L’institution littéraire paraît donc exiger deux choses contradictoires :
d’une part, elle fait de la représentation de rituels intimes l’expérience contemporaine par excellence, le domaine privilégié du partageable ; et d’autre part, elle prescrit chez l’écrivain comme chez le lecteur une distance qui rend le rite inopérant, en fait une forme pure, désespérément cultivée pour elle-même, admissible — et respectable — à cette condition expresse.

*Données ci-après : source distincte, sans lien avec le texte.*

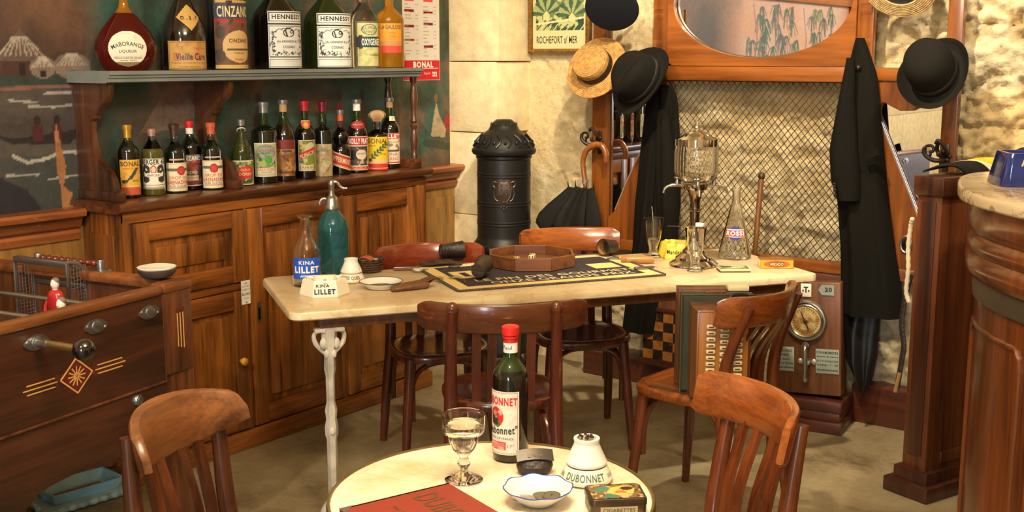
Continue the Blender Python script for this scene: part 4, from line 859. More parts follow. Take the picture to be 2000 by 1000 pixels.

La littérature d’aujourd’hui tend à montrer l’homme contemporain comme aussi incapable de se passer des rites qu’impuissant à croire en leur efficacité. Très paradoxalement, le « bon » rite, littérairement et éthiquement parlant, ne pourrait et ne devrait être qu’un rite défaillant — un rite qui appelle et intègre le complément critique de la suspicion et de l’ironie.


La « modélisation » littéraire et contemporaine du rite remet donc en cause sa fonction anthropologique : permettre le retour à la vie, produire et autoriser un détachement qui n’est pas l’oubli. Mais aujourd’hui, l’efficacité rituelle semble insulter le pathétique de la perte, horizon affectif et social indépassable de notre temps. De quoi cette poétique du rite est-elle le symptôme ?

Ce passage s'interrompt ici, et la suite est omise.